Strategy // ROI


By Angela Kercheval
Sep 12, 2018

ROI is important to me. Real Important. I love meeting new clients and learning about their businesses. My first thought is always, “how are we going to track growth?” I ask them about who they are, what they do, and what they want to accomplish. We discuss short-term and long-term goals as well as industry challenges and perceived barriers to success. I like to call them pain points. When we know what’s preventing success, the pain points, we can address them to find a solution. We also discuss direct competitors, market advantages, and we identify their current customer base verses their target customer base.

Sometimes an organization is already tracking growth, which I love, because we’re one step closer to measuring success. Establishing measurable goals and tracking them provides the benchmark for growth. When I start a proposal for my clients, before we are in a contractual relationship, I like to establish ROI. Return on investment.

Your benchmark is basically your starting point for a ROI analysis.
The questions begin with the following:

Where are you now? (this is your benchmark)
Where do you want to be in six months, one year, or two years from now? (this is our goal)
How are we going to track growth? (this is our ROI analysis)

So, the answer to my initial question ‘how are we going to track growth?’ is twofold.
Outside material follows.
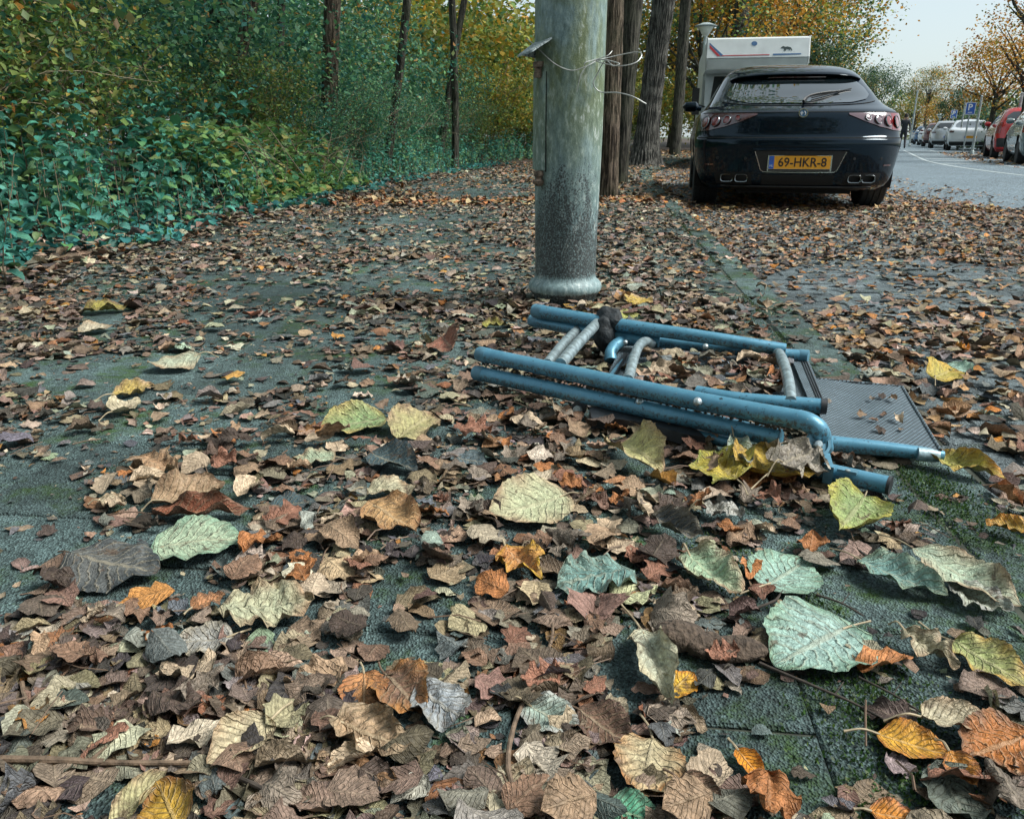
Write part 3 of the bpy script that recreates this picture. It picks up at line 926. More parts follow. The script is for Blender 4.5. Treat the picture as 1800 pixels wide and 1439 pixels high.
# the dark rag over the far rail
def lump(name, c, r, mat, seed, sub=4, amp=0.25, freq=3.0, parent=None, rz=0.0, flatten=None):
    bm = bmesh.new(); bmesh.ops.create_icosphere(bm, subdivisions=sub, radius=1.0)
    rn = random.Random(seed); ph = [(Vector((rn.uniform(-1, 1), rn.uniform(-1, 1), rn.uniform(-1, 1))).normalized() * freq * rn.uniform(.6, 2.2), rn.uniform(0, 6.3)) for _ in range(9)]
    for v in bm.verts:
        d = sum(math.sin(v.co.dot(k) + p) / (0.7 + k.length / freq) for k, p in ph) / 4
        v.co *= 1 + amp * d
        v.co = Vector((v.co.x * r[0], v.co.y * r[1], v.co.z * r[2]))
        if flatten is not None and v.co.z < flatten: v.co.z = flatten
    bmesh.ops.rotate(bm, verts=bm.verts, cent=(0, 0, 0), matrix=Matrix.Rotation(rz, 3, 'Z'))
    me = bpy.data.meshes.new(name); bm.to_mesh(me); bm.free()
    me.polygons.foreach_set('use_smooth', [True] * len(me.polygons)); me.materials.append(mat)
    o = bpy.data.objects.new(name, me); link(o, parent); o.location = c
    return o


M_RAG = simple('black_cloth', (0.016, 0.022, 0.026), 0.75, noise=0.5, scale=90, bump=0.6)
rgo = empty('cloth_rag', tuple(G3(1066, 572, .085)), 0, 'crumpled black rag draped over the far rail of the blue chair frame', 'rag')
lump('drape', (.006, -.006, 0.016), (.030, .042, .036), M_RAG, 5, 5, .30, 3.0, rgo, .5)
lump('drape', (-.008, -.030, -.016), (.026, .026, .050), M_RAG, 9, 5, .32, 3.6, rgo, .3)


def rebase(o, loc):
    """move a thing's origin to its base without moving its parts"""
    loc = Vector(loc)
    d = loc - o.location
    o.location = loc
    for ch in o.children: ch.location = ch.location - d


rebase(chair, (c0.x, c0.y, 0))
# ================================================================== vehicles
M_BLACKPAINT = simple('black_car_paint', (0.002, 0.005, 0.010), 0.06, spec=0.42)
M_BLACKPAINT.node_tree.nodes['Principled BSDF'].inputs['Specular Tint'].default_value = (0.66, 0.86, 1.0, 1)
M_WHITEPAINT = simple('white_car_paint', (0.62, 0.66, 0.68), 0.2, coat=0.8)
M_REDPAINT = simple('red_car_paint', (0.45, 0.018, 0.018), 0.2, coat=0.8)
M_GREYPAINT = simple('grey_green_car_paint', (0.16, 0.21, 0.22), 0.22, coat=0.8)
M_BLUEPAINT = simple('blue_car_paint', (0.06, 0.14, 0.26), 0.22, coat=0.8)
M_SILVER = simple('silver_car_paint', (0.45, 0.47, 0.48), 0.25, metal=0.4, coat=0.8)
M_MAROON = simple('dark_red_car_paint', (0.13, 0.04, 0.035), 0.2, coat=0.8)
M_GLASS = simple('dark_car_glass', (0.006, 0.010, 0.012), 0.03, spec=0.9, coat=1.0)
M_TRIM = simple('black_trim', (0.012, 0.013, 0.014), 0.45, noise=0.3, scale=30)
M_UNDER = simple('underbody', (0.008, 0.008, 0.008), 0.9)
M_TYRE = simple('tyre_rubber', (0.022, 0.025, 0.027), 0.8, noise=0.4, scale=60, bump=0.2)
M_RIM = simple('alloy_rim', (0.35, 0.36, 0.37), 0.3, metal=0.8)
M_CHROME = simple('chrome', (0.62, 0.66, 0.68), 0.12, metal=1.0)
M_DARKCHROME = simple('dark_chrome', (0.20, 0.22, 0.23), 0.25, metal=1.0)
M_LAMPRED = simple('red_lamp_lens', (0.20, 0.012, 0.012), 0.08, spec=0.8, coat=1.0)
M_LAMPDARK = simple('smoked_lamp_lens', (0.055, 0.012, 0.014), 0.06, spec=0.8, coat=1.0)
M_LAMPSKYTINT = simple('clear_lens_sky_tint', (0.13, 0.075, 0.09), 0.12, spec=0.8, coat=1.0)  # pinkish tone is a sky reflection put into the lens colour
M_PLATE = simple('yellow_plate', (0.80, 0.36, 0.02), 0.4)
M_PLATEBLUE = simple('plate_blue_band', (0.03, 0.12, 0.50), 0.4)
M_INK = simple('black_print', (0.01, 0.01, 0.012), 0.5)
M_WHITE = simple('white_print', (0.75, 0.76, 0.76), 0.5)


def pchip(xs, ys, x):
    xs, ys = np.asarray(xs, float), np.asarray(ys, float)
    h = np.diff(xs); d = np.diff(ys) / h
    m = np.zeros_like(ys); m[0], m[-1] = d[0], d[-1]
    for i in range(1, len(xs) - 1):
        if d[i - 1] * d[i] > 0:
            w1, w2 = 2 * h[i] + h[i - 1], h[i] + 2 * h[i - 1]
            m[i] = (w1 + w2) / (w1 / d[i - 1] + w2 / d[i])
    x = np.clip(np.asarray(x, float), xs[0], xs[-1]); i = np.clip(np.searchsorted(xs, x) - 1, 0, len(h) - 1)
    t = (x - xs[i]) / h[i]
    return ((1 + 2 * t) * (1 - t) ** 2 * ys[i] + t * (1 - t) ** 2 * h[i] * m[i] + t * t * (3 - 2 * t) * ys[i + 1] + t * t * (t - 1) * h[i] * m[i + 1])


class Shell:
    """car body as level outlines: rear and front end, half width and corner depth for each height.
    local axes: x to the right, y forward from the rear bumper, z up"""
    def __init__(self, rows, p=2.7):
        self.z, self.yr, self.yf, self.w, self.R, self.Rf = [np.array(c, float) for c in zip(*rows)]
        self.p = p

    def par(self, z):
        return [pchip(self.z, a, z) for a in (self.yr, self.yf, self.w, self.R, self.Rf)]

    def rear(self, s, z, off=0.0):
        """s in -1..1 round the rear end"""
        yr, yf, w, R, Rf = self.par(z); a = s * math.pi / 2; e = 2 / self.p
        x = w * np.sign(np.sin(a)) * np.abs(np.sin(a)) ** e; y = yr + R * (1 - np.abs(np.cos(a)) ** e)
        if off:
            nx, ny = np.sin(a), -np.cos(a)
            dz = 0.01
            yr2, _, w2, R2, _ = self.par(z + dz)
            slope = ((yr2 - yr) * np.cos(a) - (w2 - w) * abs(np.sin(a))) / dz
            n = Vector((float(nx), float(ny), float(np.clip(slope, -1.5, 4)))).normalized()
            return Vector((float(x), float(y), float(z))) + n * off
        return Vector((float(x), float(y), float(z)))

    def s_of_x(self, x, z):
        w = float(self.par(z)[2]); r = min(abs(x) / w, 1.0)
        return math.copysign(math.asin(r ** (self.p / 2)) / (math.pi / 2), x)

    def rear_x(self, x, z, off=0.0):
        return self.rear(self.s_of_x(x, z), z, off)

    def ring(self, z, nr=40, nsd=36, nf=28):
        yr, yf, w, R, Rf = self.par(z); e = 2 / self.p; pts = []
        for s in np.linspace(-1, 1, nr):
            a = s * math.pi / 2
            pts.append((w * np.sign(np.sin(a)) * abs(np.sin(a)) ** e, yr + R * (1 - abs(np.cos(a)) ** e)))
        for t in np.linspace(0, 1, nsd + 2)[1:-1]: pts.append((w, yr + R + (yf - Rf - yr - R) * t))
        for s in np.linspace(1, -1, nf):
            a = s * math.pi / 2
            pts.append((w * np.sign(np.sin(a)) * abs(np.sin(a)) ** e, yf - Rf * (1 - abs(np.cos(a)) ** e)))
        for t in np.linspace(1, 0, nsd + 2)[1:-1]: pts.append((-w, yr + R + (yf - Rf - yr - R) * t))
        return [(float(x), float(y), float(z)) for x, y in pts]

    def body(self, name, mat, parent, nz=46, wheels=(), ra=0.36, rw=0.31, q=1):
        zs = np.unique(np.concatenate([np.linspace(self.z[0], self.z[-1], nz), self.z]))
        rings = [self.ring(z, 40 // q, 36 // q, 28 // q) for z in zs]
        n = len(rings[0]); mb = MB(); V = [p for r in rings for p in r]; F = []
        for i in range(len(rings) - 1):
            for j in range(n):
                j2 = (j + 1) % n
                f = (i * n + j, i * n + j2, (i + 1) * n + j2, (i + 1) * n + j)
                c = np.mean([V[k] for k in f], axis=0)
                if any(math.hypot(c[1] - wy_, c[2] - rw) < ra and abs(c[0]) > 0.55 for wy_ in wheels): continue
                F.append(f)
        top = len(V); zt = float(zs[-1]); ctr = np.mean(rings[-1], axis=0); V.append((0, ctr[1], zt + 0.004))
        F += [((len(rings) - 1) * n + j, (len(rings) - 1) * n + (j + 1) % n, top) for j in range(n)]
        mb.add(V, F)
        o = mb.build(name, mat, parent, smooth=42)
        w0 = float(self.w.max()) - 0.02
        mb = MB()
        ylo, yhi = float(self.yr[0]) + 0.08, float(self.yf[0]) - 0.1
        mb.box((0, (ylo + yhi) / 2, float(self.z[0]) + 0.05), (w0 * 1.3, yhi - ylo, 0.06))
        mb.build('underbody', M_UNDER, parent)
        for wy_ in wheels:                                   # wheel housings
            for sd in (-1, 1):
                mb = MB(); P = []
                for xx in (w0 * 0.70, w0 * 0.992):
                    P.append([(sd * xx, wy_ + math.cos(a) * ra * 1.02, rw + math.sin(a) * ra * 1.02) for a in np.linspace(-0.35, math.pi + 0.35, 26)])
                mb.grid(np.array(P)); mb.add(P[0], [tuple(range(26))]); mb.build('wheel_housing', M_UNDER, parent)
        return o

    def rear_patch(self, name, s0, s1, lo, hi, off, mat, parent, ns=20, nz=6, skirt=0.02):
        """raised panel on the rear: s-range and height limits lo(s), hi(s)"""
        P = []
        for s in np.linspace(s0, s1, ns):
            a, b_ = lo(s), hi(s)
            P.append([self.rear(s, a + (b_ - a) * t, off) for t in np.linspace(0, 1, nz)])
        Q = np.array([[list(p) for p in r] for r in P]); mb = MB(); mb.grid(Q)
        if skirt:
            edge = list(P[0]) + [r[-1] for r in P[1:]] + list(reversed(P[-1][:-1])) + [r[0] for r in reversed(P[1:-1])]
            cen = sum(edge, Vector()) / len(edge)
            inn = [p + Vector((0, skirt, 0)) for p in edge]; n = len(edge)
            mb.add(edge + inn, [(i, (i + 1) % n, (i + 1) % n + n, i + n) for i in range(n)])
        return mb.build(name, mat, parent, smooth=40)

    def side_patch(self, name, side, pts, mat, parent, off=0.006, nseg=10):
        """panel on a flank: outline lower and upper edge [(y, zlow, zhigh)]"""
        ys = [p[0] for p in pts]; P = []
        for y in np.linspace(ys[0], ys[-1], nseg):
            lo, hi = np.interp(y, ys, [p[1] for p in pts]), np.interp(y, ys, [p[2] for p in pts])
            row = []
            for t in np.linspace(0, 1, 6):
                z = lo + (hi - lo) * t; yr, yf, w, R, Rf = self.par(z); x = w
                if y < yr + R: x = w * max(0.0, 1 - abs(1 - (y - yr) / R) ** self.p) ** (1 / self.p) if y > yr else 0
                if y > yf - Rf: x = w * max(0.0, 1 - abs(1 - (yf - y) / Rf) ** self.p) ** (1 / self.p) if y < yf else 0
                row.append((side * (float(x) + off), float(y), float(z + off * 0.4)))
            P.append(row)
        return MB().grid(np.array(P)).build(name, mat, parent, smooth=True)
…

One…we have to establish measurable goals. Just saying we want to increase sales is not going to cut it. We need to establish a percent increase in line with what you have done in past years with a specific plan outlining how we will get there. If there is no baseline, then we get to calculate some projections. Projections are educated guesses based on what we think the market will do. Sometimes, it starts with an educated guess and that’s okay. Two…we have to track the goals based on the benchmark. The benchmark is what you have sold in the past or what we have projected. Easy enough right?

Return on investment is my goal. It should be yours too. Your agency should provide you with marketing initiatives that meet (and hopefully exceed) your goals. Proving ROI is your key to strategic growth.

Once that is established we can evaluate marketing initiatives to determine which are working and which are not. Enter my boss’s love for excel spreadsheets. Lauren has loved spreadsheets for as long as I’ve known her (and, that’s over ten years)…seriously, when you meet her ask about it. Lol! As part of an ROI process you have to look at monthly comprehensive reporting. Someone had to be behind the scenes crunching numbers and analyzing movement (traffic increases, dollars spent, growth metrics) directly correlated to your goals to determine performance. These reports, when put into practice, are usually eye opening to say the least.

By tracking ROI you are able to make strategic decisions on how to spend your marketing dollars to achieve the best results with the least spend. Once you have good data you can work on improving margins, eliminating your least profitable products or services, identifying opportunities for new revenue streams, the list of possibilities goes on and on.

Return on investment is crucial in the world of marketing. It provides the compass to future goals and indicates progress on present goals. Without it, you are just treading water. ROI is the driver to creating a goal, exceeding the goal and then creating new goals. Track, report, set goals, repeat.